- Task objective
In the material below, please retype the lines from the very first through the one with "from mathutils import Vector, Matrix", exactly and without pictures.
*-*-*
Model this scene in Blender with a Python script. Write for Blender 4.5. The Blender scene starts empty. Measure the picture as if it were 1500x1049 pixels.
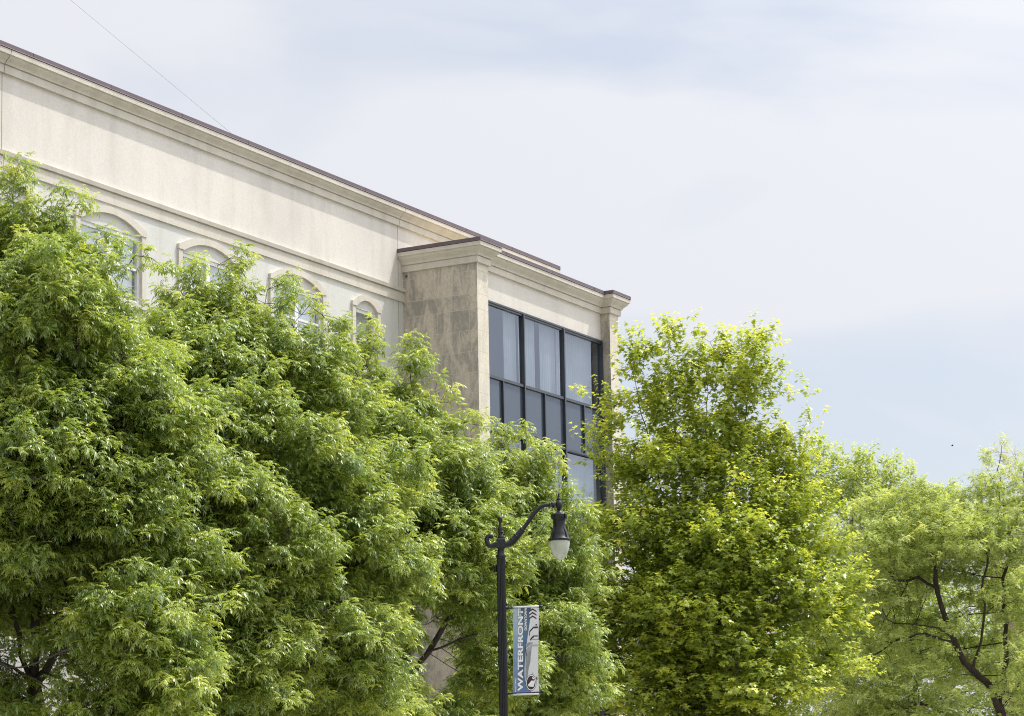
import bpy, bmesh, math, random
import numpy as np
from mathutils import Vector, Matrix

# ------------------------------------------------------------------ camera
FPX, CX, CY = 3500.1, 750.0, 791.2
YAW, PITCH, ROLL = math.radians(60.828), math.radians(6.607), math.radians(-1.0455)
cy_, sy_, cp_, sp_, cr_, sr_ = (math.cos(YAW), math.sin(YAW), math.cos(PITCH), math.sin(PITCH),
                                math.cos(ROLL), math.sin(ROLL))
FW = np.array([sy_*cp_, cy_*cp_, sp_])
_rt = np.array([cy_, -sy_, 0.0]); _up = np.cross(_rt, FW)
RT = cr_*_rt + sr_*_up
UP = -sr_*_rt + cr_*_up
EYE = np.array([0.0, 0.0, 1.6])

scene = bpy.context.scene
col = scene.collection
cam_d = bpy.data.cameras.new("camera")
cam_d.sensor_fit = 'HORIZONTAL'
cam_d.sensor_width = 36.0
cam_d.lens = FPX/1500.0*36.0
cam_d.shift_y = (CY-524.5)/1500.0
cam_d.clip_start = 0.5
cam_d.clip_end = 3000.0
cam = bpy.data.objects.new("camera", cam_d)
cam.matrix_world = Matrix(((RT[0], UP[0], -FW[0], EYE[0]), (RT[1], UP[1], -FW[1], EYE[1]),
                           (RT[2], UP[2], -FW[2], EYE[2]), (0, 0, 0, 1)))
col.objects.link(cam)
scene.camera = cam

def ray(px, py): return FW + RT*(px-CX)/FPX - UP*(py-CY)/FPX
def at(px, py, depth): return EYE + ray(px, py)*depth          # photo pixel + distance -> a point in the place
def on_y(px, py, Y): d = ray(px, py); return EYE + d*(Y/d[1])

# ------------------------------------------------------------------ light
SUN = np.array([0.374, -0.293, 0.880]); SUN /= np.linalg.norm(SUN)
world = bpy.data.worlds.new("World"); scene.world = world; world.use_nodes = True
wn = world.node_tree.nodes; wl = world.node_tree.links; wn.clear()
w_out = wn.new('ShaderNodeOutputWorld'); w_bg = wn.new('ShaderNodeBackground')
sky = wn.new('ShaderNodeTexSky'); sky.sky_type = 'NISHITA'; sky.sun_disc = False
sky.sun_elevation = math.asin(SUN[2]); sky.sun_rotation = math.atan2(SUN[0], SUN[1])
sky.air_density = 1.0; sky.dust_density = 1.5; sky.ozone_density = 1.0
SKY_STRENGTH = 0.092
CLOUD = (5.85, 5.95, 6.28)                # thin bright veil of high cloud (radiance before the strength below)
tc = wn.new('ShaderNodeTexCoord'); mp = wn.new('ShaderNodeMapping')
mp.inputs['Scale'].default_value = (1.1, 1.8, 4.2); mp.inputs['Location'].default_value = (5.6, 3.3, 0.3); mp.inputs['Rotation'].default_value = (0.2, 0.35, 0.5)
nz = wn.new('ShaderNodeTexNoise'); nz.inputs['Scale'].default_value = 2.6; nz.inputs['Detail'].default_value = 6
nz.inputs['Roughness'].default_value = 0.46; nz.inputs['Distortion'].default_value = 0.5
rp = wn.new('ShaderNodeValToRGB')
rp.color_ramp.elements[0].position = 0.36; rp.color_ramp.elements[0].color = (0.60, 0.60, 0.60, 1)
rp.color_ramp.elements[1].position = 0.52; rp.color_ramp.elements[1].color = (0.97, 0.97, 0.97, 1)
mx = wn.new('ShaderNodeMixRGB'); mx.inputs['Color2'].default_value = (*CLOUD, 1)
wl.new(tc.outputs['Generated'], mp.inputs['Vector']); wl.new(mp.outputs['Vector'], nz.inputs['Vector'])
wl.new(nz.outputs['Fac'], rp.inputs['Fac']); wl.new(rp.outputs['Color'], mx.inputs['Fac'])
wl.new(sky.outputs['Color'], mx.inputs['Color1'])
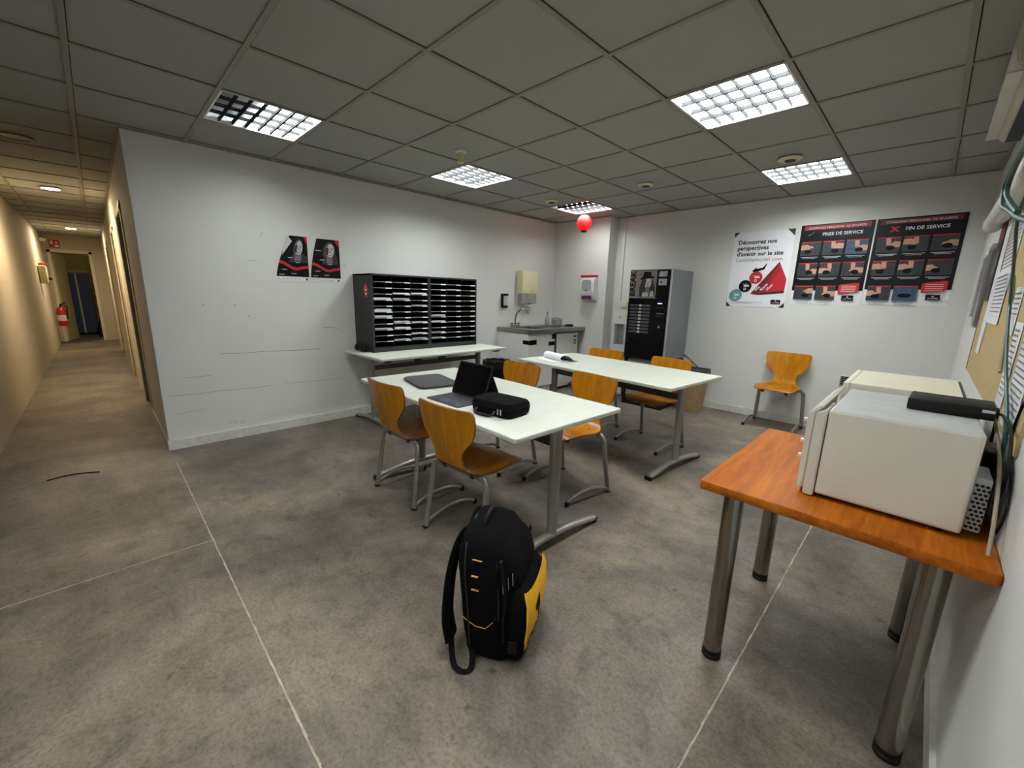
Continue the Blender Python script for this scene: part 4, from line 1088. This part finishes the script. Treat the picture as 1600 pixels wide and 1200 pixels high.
cable('beige_cable', [(4.455, 1.30, 1.04), (4.458, 1.1, .99), (4.461, .99, .95), (4.463, .92, .90), (4.465, .885, .85), (4.466, .85, .80), (4.466, .82, .748)], .0042, M_beigec, 'beige cable running down past the perforated microwave housing to the desk')
cable('grey_cable', [(4.476, 1.95, 1.47), (4.476, 1.83, 1.38), (4.476, 1.72, 1.28), (4.476, 1.68, 1.2), (4.476, 1.6, 1.12)], .005, M_beigec, 'grey beige cable curving down over the bare board')
cable('black_cable', [(4.448, 1.12, 1.05), (4.458, 1.08, 1.052), (4.468, 1.01, 1.03), (4.473, .985, .99), (4.475, .96, .94), (4.475, .95, .88), (4.473, .99, .83)], .0038, M_black, 'black cable curving down from the flat black box')
cable('black_cable', [(4.448, 1.17, 1.05), (4.456, 1.2, 1.05), (4.460, 1.22, 1.01), (4.460, 1.2, .95)], .0038, M_black, 'short black cable dropping from the flat black box to the plug')
cable('black_cable', [(4.476, .88, 1.20), (4.476, .99, 1.12), (4.4775, 1.05, 1.06), (4.480, 1.07, 1.0), (4.484, 1.0, .945), (4.484, .93, .89), (4.484, .9, .83), (4.483, .93, .77)], .0032, M_black, 'thin black cable descending from the right picture edge')
cable('black_cable', [(4.462, 1.14, .89), (4.464, 1.12, .84), (4.462, 1.14, .79), (4.458, 1.2, .76)], .0038, M_black, 'black cable below the plug, lying behind the microwave')
o = thing('power_adapter', 'black power plug hanging behind the microwave', 'plug', (4.462, 1.165, .90))
obj('body', box(-.014, -.028, -.05, .014, .028, .03, bev=.006), M_black, o, True)
obj('pins', box(-.006, -.01, .03, .006, .01, .045), M_silver, o)

# ================================================================ right wall
o = thing('notice_board', 'beige fibreboard notice panel on the right wall covered with papers', 'notice board', (XR, 1.0, .965))
obj('panel', box(-.008, 0, 0, -.0005, 2.19, .86), M_cork, o)
obj('edge', box(-.010, 2.165, .0, -.0082, 2.19, .86), M_plye, o)
def sheet(y0, y1, z0, z1, m, label, tilt=0., x=.0092):
    a_ = Art(lambda u, v, l: Vector((XR-x-l-.004*(v/(z1-z0)-.5)**2, y0+(y1-y0)-u+tilt*v, z0+v)))
    a_.rect(0, 0, y1-y0, z1-z0, M_paper)
    n = int((z1-z0)/.018)
    if m:
        for k in range(1, n): a_.rect(.015, .018*k, y1-y0-.015-random.random()*.02, .018*k+.006, m)
    return tag(a_.build('paper_sheet'), label, 'paper', 'papers on the notice board')
sheet(2.62, 2.83, 1.10, 1.79, None, 'tall white sheet on the board beside the clear folders')
sheet(2.10, 2.56, 1.42, 1.78, M_g2, 'upper wide striped printout on the board')
sheet(2.12, 2.60, 1.27, 1.52, M_g2, 'lower wide striped printout overlapping the upper one', x=.0105)
sheet(1.40, 1.56, 1.02, 1.30, M_g2, 'narrow lined sheet on the board above the cables')
sheet(1.08, 1.33, .99, 1.30, M_g2, 'lined white sheet at the right picture edge')
sheet(1.60, 1.80, 1.25, 1.42, M_g2, 'small printed note under the printouts')
a_ = Art(lambda u, v, l: Vector((XR-.012-l, 3.13-u, 1.38+v)))
a_.rect(0, 0, .26, .42, M_g3); a_.disc(.13, .2, .08, M_g2); a_.rect(0, .33, .26, .42, M_dred)
tag(a_.build('dark_poster'), 'small dark and red poster at the top left of the board', 'poster')
for n, (ya, yb, za, zb, lab) in enumerate(((3.52, 3.74, 1.28, 1.68, 'clear plastic document holder on the right wall nearest the corner'), (3.2, 3.42, 1.22, 1.72, 'clear plastic document holder between the board and the other holder'))):
    o = thing('document_holder', lab, 'document holder', (XR, ya, za), 0, 'clear document holders')
    obj('pocket', prism(rrect(0, 0, .028, yb-ya, .008), 0, zb-za), M_clear, o, True)
    obj('leaflet', box(-.0, 0, 0, .0, 0, 0) if False else box(.006, .015, .01, .02, yb-ya-.015, zb-za-.03), M_g2, o)
    o.location = (XR-.0285, ya, za)
# trunking tube with rounded end
o = thing('wall_trunking', 'white rounded trunking running along the right wall below the air conditioner', 'trunking', (4.445, 0, 1.838))
obj('casing', prism(rrect(-.04, -.048, .042, .048, .036), -1.3, 3.24, M=Matrix(((1, 0, 0, 0), (0, 0, 1, 0), (0, 1, 0, 0), (0, 0, 0, 1))), bev=.006), M_white, o, True)
obj('end_cap', prism(rrect(-.042, -.05, .042, .05, .038), 3.24, 3.27, M=Matrix(((1, 0, 0, 0), (0, 0, 1, 0), (0, 1, 0, 0), (0, 0, 0, 1))), bev=.008), M_offw, o, True)
# air conditioner
o = thing('air_conditioner', 'white wall air conditioner under the ceiling at the upper right', 'air conditioner', (XR, 1.9, 2.19))
def yprism(prof, a, b_, m, nm, par, bev=.008):
    t = bmesh.new(); A_ = [t.verts.new((p[0], a, p[1])) for p in prof]; B_ = [t.verts.new((p[0], b_, p[1])) for p in prof]
    t.faces.new(A_); t.faces.new(B_[::-1])
    for i in range(len(prof)): k = (i+1) % len(prof); t.faces.new([A_[i], B_[i], B_[k], A_[k]])
    bmesh.ops.recalc_face_normals(t, faces=t.faces[:]); bmesh.ops.bevel(t, geom=t.edges[:], offset=bev, segments=3, affect='EDGES')
    return obj(nm, t, m, par, True)
yprism([(-.001, .0), (-.10, .0), (-.15, .05), (-.165, .12), (-.16, .255), (-.001, .255)], 0, .95, mat('aged_ac_plastic', (206, 200, 176), .45), 'casing', o)
obj('outlet', box(-.098, .03, -.004, -.045, .92, .004), M_black, o)
obj('flap', box(-.15, .02, .044, -.108, .93, .05, M=Matrix.Translation((-.02, 0, -.02))), M_offw, o)

# ================================================================ corridor things
o = thing('fire_extinguisher', 'red fire extinguisher hanging on the corridor wall by the end door', 'fire extinguisher', (-9.55, -1.24, .42))
obj('tank', lathe([(.02, 0), (.075, .01), (.08, .03), (.08, .34), (.06, .40), (.025, .43)], n=24), M_extr, o, True)
obj('label', lathe([(.081, .12), (.081, .25)], n=24, cap=False), M_g1, o)
obj('valve', tube([(0, 0, .42), (0, 0, .47), (.04, .03, .49), (.0, .08, .52)], .014), M_black, o, True)
obj('hose', tube([(0, .0, .46), (.03, .1, .44), (.06, .09, .3), (.05, .085, .15)], .012), M_black, o, True)
o = thing('wall_telephone', 'cream wall telephone box with red top on the corridor wall', 'telephone', (-7.9, YN, 1.35))
obj('body', box(-.16, 0, 0, .16, .11, .34, bev=.03, seg=3), M_cream, o, True)
obj('red_light', lathe([(.05, 0), (.05, .04), (.02, .06)], M=Matrix.Translation((-.05, .06, .34))), M_red, o, True)
obj('knob', lathe([(.03, 0), (.02, .05)], M=Matrix.Translation((-.1, .11, .1)) @ Matrix.Rotation(-PI/2, 4, 'X')), M_black, o)
a_ = Art(lambda u, v, l: Vector((XE+.003+l, -1.25+u, 2.17+v)))
a_.rect(0, 0, .17, .17, M_red); a_.rect(.02, .08, .07, .15, M_paper); a_.rect(.09, .02, .15, .07, M_paper); a_.disc(.12, .12, .022, M_paper)
tag(a_.build('fire_sign'), 'red and white fire sign above the corridor end door', 'sign')
o = thing('alarm_lamp', 'small white alarm lamp high on the corridor left wall', 'alarm lamp', (-9.8, YN, 2.3))
obj('base', box(-.05, 0, -.04, .05, .05, .04, bev=.01), M_white, o); obj('dome', lathe([(.04, 0), (.035, .03), (.01, .05)], M=Matrix.Translation((0, .05, 0)) @ Matrix.Rotation(-PI/2, 4, 'X')), M_white, o, True)
o = thing('locker', 'blue two door metal locker in the room past the corridor', 'locker', (-12.2, -1.2, 0))
obj('body', box(-.3, 0, .05, .1, .5, 1.65), M_blue, o)
b = bmesh.new(); box(.101, .005, .06, .115, .22, 1.64, b); obj('door', b, M_blue, o); b = bmesh.new(); box(.101, .26, .06, .115, .495, 1.64, b); obj('door', b, M_blue, o)
obj('centre_strip', box(.101, .222, .05, .112, .258, 1.65), M_g1, o, label='light grey strip between the doors')
tag(obj('wood_panel', box(-12.35, -.69, .05, -12.15, -.40, 1.64), M_brown), 'brown wooden panel right of the blue locker', 'panel')
tag(obj('carton', box(-12.45, -1.1, 1.651, -12.15, -.72, 1.74, bev=.01), mat('carton_brown', (150, 128, 84), .8)), 'pale carton lying on top of the blue locker', 'box')
o = thing('dark_bag', 'dark bag on the floor inside the far room', 'bag', (-11.4, -.62, 0))
obj('body', loft([sup(0, 0, .12, .1, .003), sup(0, 0, .14, .12, .15), sup(0, .02, .08, .06, .42), sup(0, .02, .02, .02, .5)]), M_black, o, True)
obj('handle', tube([(0, -.02, .42), (0, 0, .6), (0, .06, .42)], .01), M_black, o)
tag(obj('floor_strand', tube([(.117, -1.06, .004), (.09, -.98, .004), (.10, -.9, .004), (.15, -.80, .004)], .004, n=6), M_black), 'short curved dark strand lying on the floor at left', 'strand')
# light for the far room: an unseen plain bulb
o = thing('ceiling_bulb', 'small unseen ceiling lamp lighting the far room', 'ceiling light', (-11.6, -.7, H-.05))
obj('globe', lathe([(.01, -.06), (.05, -.04), (.06, 0), (.04, .04), (.02, .049)], n=16), mat('bulb_glow', (255, 240, 200), .5, emis=(1., .8, .45), es=14.), o, True)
*-*-*
- Task output
Model this scene in Blender with a Python script. Write for Blender 4.5. The Blender scene starts empty. Measure the picture as if it were 1500x1049 pixels.
import bpy, bmesh, math, random
import numpy as np
from mathutils import Vector, Matrix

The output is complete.